Records from a data source:
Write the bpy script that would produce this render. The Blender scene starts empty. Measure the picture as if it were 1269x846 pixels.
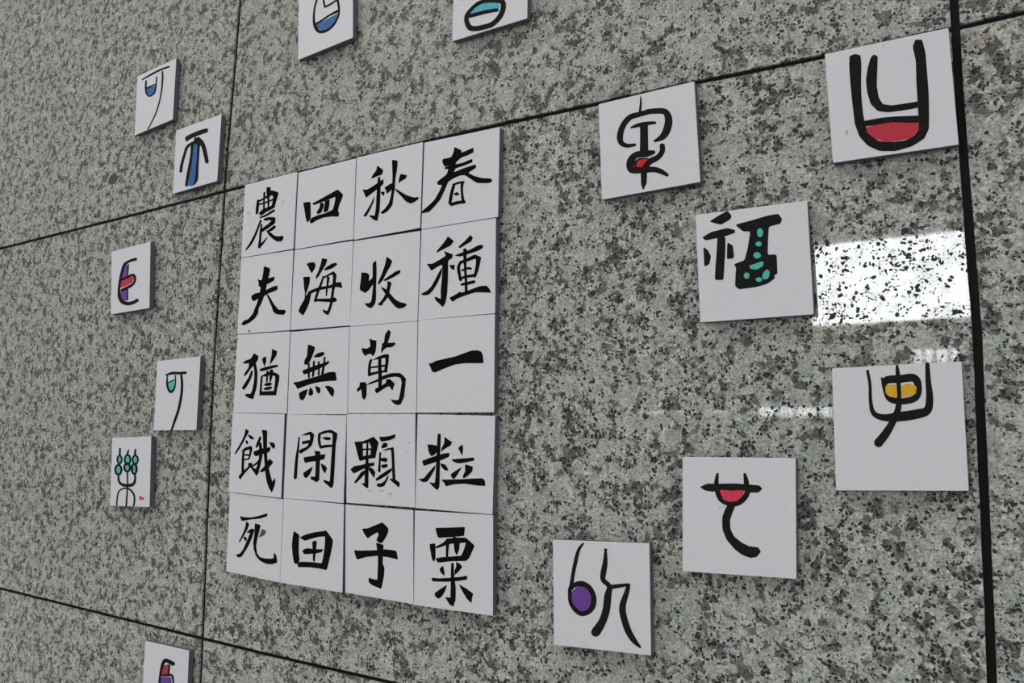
import bpy, bmesh, math, random
from mathutils import Vector, Matrix
from mathutils.geometry import delaunay_2d_cdt
C = bpy.context.scene.collection
sc = bpy.context.scene
random.seed(7)

# ---------------------------------------------------------------- camera
cd = bpy.data.cameras.new('camera'); cam = bpy.data.objects.new('camera', cd); C.objects.link(cam)
FPX = 980.396
cd.sensor_width = 36.0; cd.lens = FPX / 1269 * 36.0; cd.clip_start = 0.01
CR = Vector((0.8426823, 0.5382947, 0.0111923)); CU = Vector((0.0511353, -0.1007097, 0.9936009)); CB = Vector((0.5359773, -0.8367176, -0.1123921))
CP = Vector((0.4379444, -0.6914527, 1.45))
m = Matrix.Identity(4)
for i in range(3):
    m[i][0] = CR[i]; m[i][1] = CU[i]; m[i][2] = CB[i]; m[i][3] = CP[i]
cam.matrix_world = m
sc.camera = cam
# ---------------------------------------------------------------- light and exposure
w = bpy.data.worlds.new('overcast_sky'); sc.world = w; w.use_nodes = True
bg = w.node_tree.nodes['Background']; bg.inputs[0].default_value = (0.985, 0.975, 1.0, 1); bg.inputs[1].default_value = 1.08
def area(name, loc, aim, sx, sy, power, col=(1, 1, 1)):
    l = bpy.data.lights.new(name, 'AREA'); l.shape = 'RECTANGLE'; l.size = sx; l.size_y = sy; l.energy = power; l.color = col
    o = bpy.data.objects.new(name, l); C.objects.link(o); o.location = loc
    o.rotation_euler = (Vector(aim) - Vector(loc)).to_track_quat('-Z', 'Y').to_euler()
    return o
area('skylight_lamp', (-6.2, -3.6, 8.4), (0, 0, 1.5), 4.0, 3.0, 260, (1.0, 1.085, 0.99))
sc.view_settings.view_transform = 'Standard'; sc.view_settings.look = 'None'; sc.view_settings.gamma = 1
sc.view_settings.use_curve_mapping = False
sc.view_settings.exposure = 0.31
try: sc.cycles.use_denoising = True
except Exception: pass
# ---------------------------------------------------------------- helpers
T = 0.0094                                   # thickness of a board on the wall
def at(px, py, Y=0.0):
    """point of the plane y = Y that stands at pixel (px, py) of the 1269 x 846 photograph"""
    d = CR * ((px - 634.5) / FPX) - CU * ((py - 423.0) / FPX) - CB
    return CP + d * ((Y - CP.y) / d.y)
def mesh_obj(name, bm, mat, parent=None, origin=None):
    if origin is not None: bmesh.ops.translate(bm, verts=bm.verts, vec=-Vector(origin))
    me = bpy.data.meshes.new(name); bm.to_mesh(me); bm.free()
    me.materials.append(mat)
    o = bpy.data.objects.new(name, me); C.objects.link(o)
    if parent is not None: o.parent = parent
    elif origin is not None: o.location = origin
    return o
def tag(o, label=None, cat=None, group=None, kind=None):
    for k, v in (('label', label), ('category', cat), ('group', group), ('kind', kind)):
        if v: o[k] = v
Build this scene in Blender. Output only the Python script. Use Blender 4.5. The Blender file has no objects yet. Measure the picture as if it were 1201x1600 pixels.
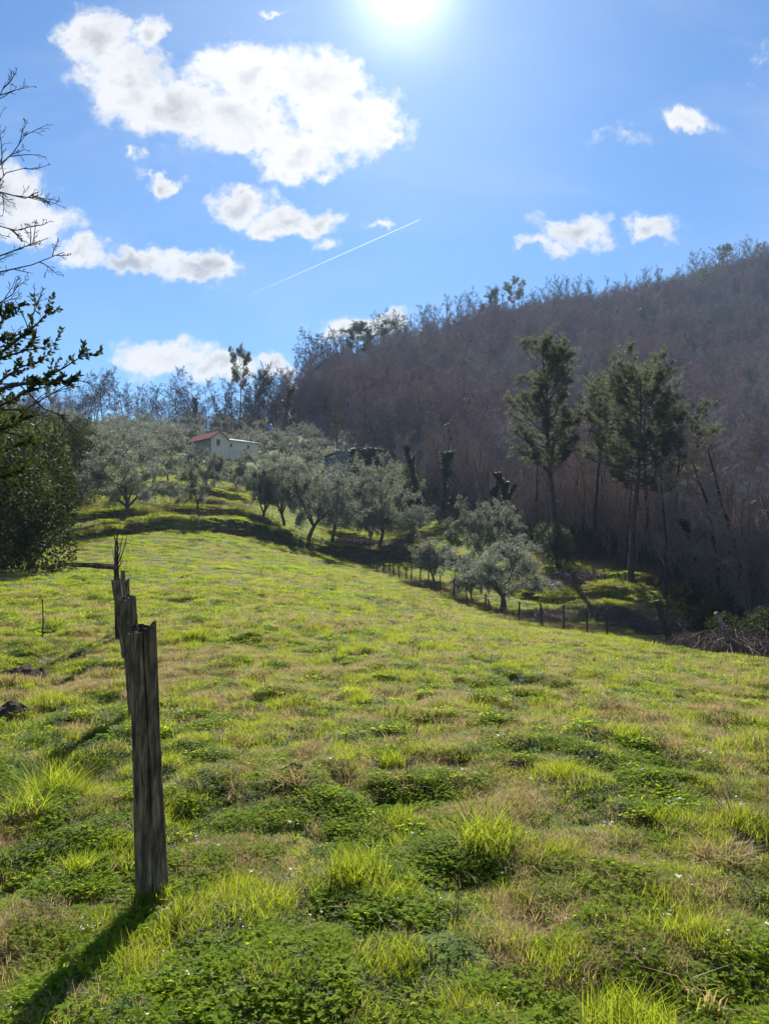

Exercise requirements = Using the material above, return every line exactly as it appears, minus the pictures.

Task result =
Write the bpy script that would produce this render. The Blender scene starts empty. Measure the picture as if it were 1269x846 pixels.
import bpy, bmesh, math, random
from mathutils import Vector, Matrix
from mathutils.geometry import delaunay_2d_cdt
C = bpy.context.scene.collection
sc = bpy.context.scene
random.seed(7)

# ---------------------------------------------------------------- camera
cd = bpy.data.cameras.new('camera'); cam = bpy.data.objects.new('camera', cd); C.objects.link(cam)
FPX = 980.396
cd.sensor_width = 36.0; cd.lens = FPX / 1269 * 36.0; cd.clip_start = 0.01
CR = Vector((0.8426823, 0.5382947, 0.0111923)); CU = Vector((0.0511353, -0.1007097, 0.9936009)); CB = Vector((0.5359773, -0.8367176, -0.1123921))
CP = Vector((0.4379444, -0.6914527, 1.45))
m = Matrix.Identity(4)
for i in range(3):
    m[i][0] = CR[i]; m[i][1] = CU[i]; m[i][2] = CB[i]; m[i][3] = CP[i]
cam.matrix_world = m
sc.camera = cam
# ---------------------------------------------------------------- light and exposure
w = bpy.data.worlds.new('overcast_sky'); sc.world = w; w.use_nodes = True
bg = w.node_tree.nodes['Background']; bg.inputs[0].default_value = (0.985, 0.975, 1.0, 1); bg.inputs[1].default_value = 1.08
def area(name, loc, aim, sx, sy, power, col=(1, 1, 1)):
    l = bpy.data.lights.new(name, 'AREA'); l.shape = 'RECTANGLE'; l.size = sx; l.size_y = sy; l.energy = power; l.color = col
    o = bpy.data.objects.new(name, l); C.objects.link(o); o.location = loc
    o.rotation_euler = (Vector(aim) - Vector(loc)).to_track_quat('-Z', 'Y').to_euler()
    return o
area('skylight_lamp', (-6.2, -3.6, 8.4), (0, 0, 1.5), 4.0, 3.0, 260, (1.0, 1.085, 0.99))
sc.view_settings.view_transform = 'Standard'; sc.view_settings.look = 'None'; sc.view_settings.gamma = 1
sc.view_settings.use_curve_mapping = False
sc.view_settings.exposure = 0.31
try: sc.cycles.use_denoising = True
except Exception: pass
# ---------------------------------------------------------------- helpers
T = 0.0094                                   # thickness of a board on the wall
def at(px, py, Y=0.0):
    """point of the plane y = Y that stands at pixel (px, py) of the 1269 x 846 photograph"""
    d = CR * ((px - 634.5) / FPX) - CU * ((py - 423.0) / FPX) - CB
    return CP + d * ((Y - CP.y) / d.y)
def mesh_obj(name, bm, mat, parent=None, origin=None):
    if origin is not None: bmesh.ops.translate(bm, verts=bm.verts, vec=-Vector(origin))
    me = bpy.data.meshes.new(name); bm.to_mesh(me); bm.free()
    me.materials.append(mat)
    o = bpy.data.objects.new(name, me); C.objects.link(o)
    if parent is not None: o.parent = parent
    elif origin is not None: o.location = origin
    return o
def tag(o, label=None, cat=None, group=None, kind=None):
    for k, v in (('label', label), ('category', cat), ('group', group), ('kind', kind)):
        if v: o[k] = v
Build this scene in Blender. Output only the Python script. Use Blender 4.5. The Blender file has no objects yet. Measure the picture as if it were 1201x1600 pixels.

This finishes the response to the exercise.